3. Motif Terjadinya Kekerasan di Satuan Pendidikan .
Terjadinya kasus hukum di satuan pendidikan akibat tindak kekerasan baik dilakukan oleh peserta didik, pendidik maupun orang tua peserta didik dikarenakan berbagai  hal . Namun motif tindakan hukum maupun tindak kekerasan yang dilakukan oleh peserta didik dan orang tua peserta didik hingga saat ini masih perlu penelitian lanjutan dan serius, sebaliknya hampir dipastikan motik tindakan keras oleh pendidik ( guru) merupakan bagian dari mendidik.
Tindak kekerasan yang dilakukan oleh peserta didik dan orang tua peserta didik terhadap pendidik secara kualitas sangat menghawatirkan, Â ada pendidik (guru) yang cacat seumur hidup, hingga pendidik yang tewas di tangan peserta didik.
Motif tindakan hukum dan tindak kekerasan baik oleh peserta didik maupun orang tua peserta didik hingga saat ini belum bisa terjawab ,kalau bukan hanya karena dendam atau faktor lain.
4. Data Kasus Menimpa Pendidik ( Guru )
Data yang dihimpun oleh Persatuan Guru Republik Indonesia (PGRI) melalui LKBH PB PGRI masa bakti 2024-2029, memperlihatkan bahwa secara kualitas kekerasan terhadap pendidik yang dilakukan oleh peserta didik dan orang tua peserta didik dari tahun ke tahun skalanya  semakin meningkat.

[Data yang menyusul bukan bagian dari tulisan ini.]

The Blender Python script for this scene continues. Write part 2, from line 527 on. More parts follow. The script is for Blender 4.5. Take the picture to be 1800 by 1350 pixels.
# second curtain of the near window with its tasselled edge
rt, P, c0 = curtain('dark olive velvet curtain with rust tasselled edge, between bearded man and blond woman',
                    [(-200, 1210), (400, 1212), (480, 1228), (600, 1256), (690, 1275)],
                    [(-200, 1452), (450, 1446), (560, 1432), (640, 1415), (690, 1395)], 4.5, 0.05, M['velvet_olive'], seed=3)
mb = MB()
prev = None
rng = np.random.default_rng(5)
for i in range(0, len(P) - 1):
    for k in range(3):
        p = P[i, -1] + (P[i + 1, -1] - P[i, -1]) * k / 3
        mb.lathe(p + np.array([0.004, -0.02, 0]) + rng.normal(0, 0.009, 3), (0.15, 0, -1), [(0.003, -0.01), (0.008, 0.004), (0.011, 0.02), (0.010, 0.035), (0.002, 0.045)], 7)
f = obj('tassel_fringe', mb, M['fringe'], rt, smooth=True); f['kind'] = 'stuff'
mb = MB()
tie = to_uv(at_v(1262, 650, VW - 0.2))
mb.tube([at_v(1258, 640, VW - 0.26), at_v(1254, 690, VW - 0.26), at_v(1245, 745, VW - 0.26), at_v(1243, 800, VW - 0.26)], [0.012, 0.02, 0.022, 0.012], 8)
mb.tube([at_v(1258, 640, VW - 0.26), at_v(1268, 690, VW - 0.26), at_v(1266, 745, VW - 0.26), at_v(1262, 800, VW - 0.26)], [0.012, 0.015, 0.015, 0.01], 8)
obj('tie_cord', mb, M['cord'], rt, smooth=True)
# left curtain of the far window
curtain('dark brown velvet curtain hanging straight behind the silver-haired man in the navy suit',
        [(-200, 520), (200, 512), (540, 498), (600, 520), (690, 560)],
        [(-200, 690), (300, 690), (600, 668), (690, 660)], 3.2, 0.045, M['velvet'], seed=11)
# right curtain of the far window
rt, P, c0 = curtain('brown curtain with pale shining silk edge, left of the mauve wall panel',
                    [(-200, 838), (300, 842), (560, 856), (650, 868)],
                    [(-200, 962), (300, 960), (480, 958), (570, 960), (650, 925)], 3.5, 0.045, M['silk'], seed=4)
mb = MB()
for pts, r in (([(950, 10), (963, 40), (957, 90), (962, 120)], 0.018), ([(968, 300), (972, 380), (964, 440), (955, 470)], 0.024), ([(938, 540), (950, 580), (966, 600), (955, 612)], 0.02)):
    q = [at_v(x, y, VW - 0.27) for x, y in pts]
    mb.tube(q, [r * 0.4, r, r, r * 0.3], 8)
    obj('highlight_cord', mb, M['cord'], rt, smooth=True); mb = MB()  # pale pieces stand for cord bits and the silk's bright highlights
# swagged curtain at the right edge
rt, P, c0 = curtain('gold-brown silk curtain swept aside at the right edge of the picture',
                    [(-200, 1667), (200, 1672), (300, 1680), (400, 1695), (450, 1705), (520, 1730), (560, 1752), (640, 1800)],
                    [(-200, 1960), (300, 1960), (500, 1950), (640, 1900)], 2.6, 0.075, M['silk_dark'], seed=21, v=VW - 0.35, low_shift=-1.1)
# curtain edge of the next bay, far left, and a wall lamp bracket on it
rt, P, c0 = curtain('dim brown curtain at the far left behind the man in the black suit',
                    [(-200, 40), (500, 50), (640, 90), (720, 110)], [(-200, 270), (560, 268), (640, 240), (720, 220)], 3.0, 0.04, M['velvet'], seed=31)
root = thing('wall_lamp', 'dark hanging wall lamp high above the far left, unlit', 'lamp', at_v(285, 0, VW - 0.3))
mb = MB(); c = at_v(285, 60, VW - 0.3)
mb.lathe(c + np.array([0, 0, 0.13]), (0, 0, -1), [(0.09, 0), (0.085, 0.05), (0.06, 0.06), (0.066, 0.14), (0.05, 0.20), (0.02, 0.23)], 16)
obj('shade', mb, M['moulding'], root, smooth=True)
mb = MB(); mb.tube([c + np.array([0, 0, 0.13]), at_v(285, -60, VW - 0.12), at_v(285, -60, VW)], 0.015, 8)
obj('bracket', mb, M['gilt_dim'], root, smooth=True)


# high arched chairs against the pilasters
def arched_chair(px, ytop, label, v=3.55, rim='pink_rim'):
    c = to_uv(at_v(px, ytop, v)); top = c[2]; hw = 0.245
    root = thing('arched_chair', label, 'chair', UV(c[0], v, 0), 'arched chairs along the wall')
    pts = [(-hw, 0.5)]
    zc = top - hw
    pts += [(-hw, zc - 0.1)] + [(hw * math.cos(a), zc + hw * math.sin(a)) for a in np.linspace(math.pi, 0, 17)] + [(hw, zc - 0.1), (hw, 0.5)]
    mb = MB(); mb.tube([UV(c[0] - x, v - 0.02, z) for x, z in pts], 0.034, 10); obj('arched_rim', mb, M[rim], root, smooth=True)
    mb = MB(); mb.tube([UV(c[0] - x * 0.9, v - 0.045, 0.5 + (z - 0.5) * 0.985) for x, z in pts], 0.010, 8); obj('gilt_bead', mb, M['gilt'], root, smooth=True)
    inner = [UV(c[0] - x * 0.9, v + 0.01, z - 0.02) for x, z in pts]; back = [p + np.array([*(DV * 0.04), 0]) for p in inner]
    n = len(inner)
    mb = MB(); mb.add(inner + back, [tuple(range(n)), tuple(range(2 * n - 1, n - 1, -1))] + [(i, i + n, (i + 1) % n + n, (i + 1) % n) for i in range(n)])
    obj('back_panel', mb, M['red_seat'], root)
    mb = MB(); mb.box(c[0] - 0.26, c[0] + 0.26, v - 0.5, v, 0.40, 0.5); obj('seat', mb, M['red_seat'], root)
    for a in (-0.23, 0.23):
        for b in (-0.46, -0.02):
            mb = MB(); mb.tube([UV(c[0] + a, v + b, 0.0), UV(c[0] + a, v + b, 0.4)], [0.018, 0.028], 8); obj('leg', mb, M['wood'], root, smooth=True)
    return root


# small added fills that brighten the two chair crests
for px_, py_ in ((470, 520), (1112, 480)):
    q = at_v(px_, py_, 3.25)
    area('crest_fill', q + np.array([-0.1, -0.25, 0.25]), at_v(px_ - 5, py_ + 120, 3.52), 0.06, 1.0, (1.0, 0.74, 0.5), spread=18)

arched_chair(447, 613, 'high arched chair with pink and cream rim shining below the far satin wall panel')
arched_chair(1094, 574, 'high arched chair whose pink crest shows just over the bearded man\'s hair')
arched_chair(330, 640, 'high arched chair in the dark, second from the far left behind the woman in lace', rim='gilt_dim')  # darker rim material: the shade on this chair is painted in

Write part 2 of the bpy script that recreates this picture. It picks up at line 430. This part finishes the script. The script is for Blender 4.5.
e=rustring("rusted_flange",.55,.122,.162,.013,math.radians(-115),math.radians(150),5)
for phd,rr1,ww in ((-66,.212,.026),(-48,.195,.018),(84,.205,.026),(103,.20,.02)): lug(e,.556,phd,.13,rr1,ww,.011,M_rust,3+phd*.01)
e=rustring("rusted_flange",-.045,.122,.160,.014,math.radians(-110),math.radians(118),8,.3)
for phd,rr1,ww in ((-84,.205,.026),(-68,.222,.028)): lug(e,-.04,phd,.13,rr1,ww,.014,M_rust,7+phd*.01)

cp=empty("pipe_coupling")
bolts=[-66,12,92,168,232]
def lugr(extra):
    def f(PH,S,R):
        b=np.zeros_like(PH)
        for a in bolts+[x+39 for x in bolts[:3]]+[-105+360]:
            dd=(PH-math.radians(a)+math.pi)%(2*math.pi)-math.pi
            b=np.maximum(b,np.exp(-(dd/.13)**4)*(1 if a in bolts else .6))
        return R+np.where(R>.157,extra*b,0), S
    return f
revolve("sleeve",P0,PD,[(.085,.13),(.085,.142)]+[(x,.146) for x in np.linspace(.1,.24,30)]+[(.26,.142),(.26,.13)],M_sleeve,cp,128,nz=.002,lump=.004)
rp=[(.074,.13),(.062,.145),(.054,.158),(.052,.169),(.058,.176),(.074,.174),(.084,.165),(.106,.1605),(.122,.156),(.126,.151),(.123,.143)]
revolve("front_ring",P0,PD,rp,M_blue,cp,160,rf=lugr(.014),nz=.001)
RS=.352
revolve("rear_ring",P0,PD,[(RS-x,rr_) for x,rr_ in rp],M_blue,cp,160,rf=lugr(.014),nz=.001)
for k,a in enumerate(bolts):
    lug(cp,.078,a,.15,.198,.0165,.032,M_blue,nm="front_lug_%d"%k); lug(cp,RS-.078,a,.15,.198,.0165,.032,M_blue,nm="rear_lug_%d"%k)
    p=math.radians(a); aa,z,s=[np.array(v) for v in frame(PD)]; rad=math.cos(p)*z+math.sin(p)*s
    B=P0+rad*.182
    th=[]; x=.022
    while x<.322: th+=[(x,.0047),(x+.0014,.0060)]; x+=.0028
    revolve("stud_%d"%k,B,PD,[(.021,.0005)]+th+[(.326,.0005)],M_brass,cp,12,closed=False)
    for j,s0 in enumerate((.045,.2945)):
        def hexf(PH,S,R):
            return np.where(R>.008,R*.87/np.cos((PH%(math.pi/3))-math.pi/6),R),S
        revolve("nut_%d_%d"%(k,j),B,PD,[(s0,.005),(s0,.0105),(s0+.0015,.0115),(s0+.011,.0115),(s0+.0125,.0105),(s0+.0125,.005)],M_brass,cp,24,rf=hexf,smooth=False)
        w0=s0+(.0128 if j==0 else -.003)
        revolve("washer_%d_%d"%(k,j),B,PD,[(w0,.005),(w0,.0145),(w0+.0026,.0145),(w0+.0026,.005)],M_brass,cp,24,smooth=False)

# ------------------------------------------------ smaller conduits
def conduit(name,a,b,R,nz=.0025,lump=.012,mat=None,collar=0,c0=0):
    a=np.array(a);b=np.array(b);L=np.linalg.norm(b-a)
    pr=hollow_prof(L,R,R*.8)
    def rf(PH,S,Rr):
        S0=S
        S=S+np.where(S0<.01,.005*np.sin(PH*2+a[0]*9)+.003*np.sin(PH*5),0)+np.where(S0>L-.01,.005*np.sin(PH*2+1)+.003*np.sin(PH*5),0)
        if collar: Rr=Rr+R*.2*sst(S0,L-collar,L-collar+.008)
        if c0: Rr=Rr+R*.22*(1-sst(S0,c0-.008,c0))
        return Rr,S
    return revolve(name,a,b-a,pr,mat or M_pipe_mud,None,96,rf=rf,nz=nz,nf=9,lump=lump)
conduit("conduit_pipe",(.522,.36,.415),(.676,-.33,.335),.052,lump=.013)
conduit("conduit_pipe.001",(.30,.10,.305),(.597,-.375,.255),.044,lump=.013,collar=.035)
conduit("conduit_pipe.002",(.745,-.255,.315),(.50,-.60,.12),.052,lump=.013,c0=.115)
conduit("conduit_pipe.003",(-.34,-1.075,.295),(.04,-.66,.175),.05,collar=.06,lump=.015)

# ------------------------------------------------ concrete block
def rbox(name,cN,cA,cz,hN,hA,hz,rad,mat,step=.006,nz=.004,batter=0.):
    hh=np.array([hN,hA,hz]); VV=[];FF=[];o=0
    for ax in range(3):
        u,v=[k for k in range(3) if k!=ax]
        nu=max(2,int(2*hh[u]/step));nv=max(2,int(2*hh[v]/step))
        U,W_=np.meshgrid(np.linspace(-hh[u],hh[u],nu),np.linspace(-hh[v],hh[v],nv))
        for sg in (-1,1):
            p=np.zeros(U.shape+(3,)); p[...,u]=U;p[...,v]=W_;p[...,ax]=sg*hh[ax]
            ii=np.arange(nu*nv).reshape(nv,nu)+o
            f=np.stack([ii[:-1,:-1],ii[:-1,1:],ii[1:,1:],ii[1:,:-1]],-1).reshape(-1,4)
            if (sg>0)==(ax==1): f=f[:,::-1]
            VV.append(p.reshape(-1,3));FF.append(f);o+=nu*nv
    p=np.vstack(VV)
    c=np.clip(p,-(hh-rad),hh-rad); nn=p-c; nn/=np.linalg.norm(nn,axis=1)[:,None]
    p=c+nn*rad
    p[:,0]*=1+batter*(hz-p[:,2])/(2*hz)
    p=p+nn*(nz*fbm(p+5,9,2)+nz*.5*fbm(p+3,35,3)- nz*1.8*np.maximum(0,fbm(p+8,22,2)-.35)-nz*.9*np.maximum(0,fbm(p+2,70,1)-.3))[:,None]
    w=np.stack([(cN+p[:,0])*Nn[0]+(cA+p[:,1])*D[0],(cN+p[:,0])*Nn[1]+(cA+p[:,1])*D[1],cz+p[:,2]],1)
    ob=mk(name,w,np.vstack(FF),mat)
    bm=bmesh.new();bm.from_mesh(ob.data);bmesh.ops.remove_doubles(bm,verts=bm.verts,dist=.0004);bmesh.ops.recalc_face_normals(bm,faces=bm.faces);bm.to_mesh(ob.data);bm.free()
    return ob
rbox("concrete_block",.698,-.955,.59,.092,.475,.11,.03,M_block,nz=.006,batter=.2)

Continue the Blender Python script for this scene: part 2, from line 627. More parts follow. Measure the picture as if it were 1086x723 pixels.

Di  bawah ini data beberapa kasus yang dihimpun oleh Lembaga Konsultasi Bantuan Hukum (LKBH) PGRI tentang kekerasan terhadap pendidik.
A. Kasus Aop Saepudin Majalengka.
Kasus bermula saat guru honorer SDN Penjalin Kidul V, Majalengka, Jawa Barat, Aop Saepudin mengingatkan peserta didik yang berambut panjang agar merapikan rambut nya.
Kemudian Aop Saepudin melakukan razia rambut gondrong di kelas III pada 19 Maret 2012. Dalam razia itu, didapati 4 siswa yang berambut gondrong yaitu AN, M, MR dan THS.
Keempat peserta didik menjadi korban potong rambut dadakan oleh Aop Saepudin. Dari 4 peserta didik satu orang yaitu THS mengadukan kepada orang tuanya atas dipotong rambutnya. Orang tua peserta didik THS bernama Iwan Himawan seorang pensiunan TNI dan pengusaha tidak terima dan balik mengukur paksa rambut pendidik Aop Saepudin, kemudian  melaporkan nya ke polisi dengan tuduhan pencemaran nama baik. Pengadilan Negeri,  Pengadilan Tinggi hingga tingkat Mahkamah Agung kasus ini bergulir. MA memutus bebas Aop Saepudin dengan pertimbangan hukum bahwa pendisiplinan peserta didik tidak bisa dipidanakan.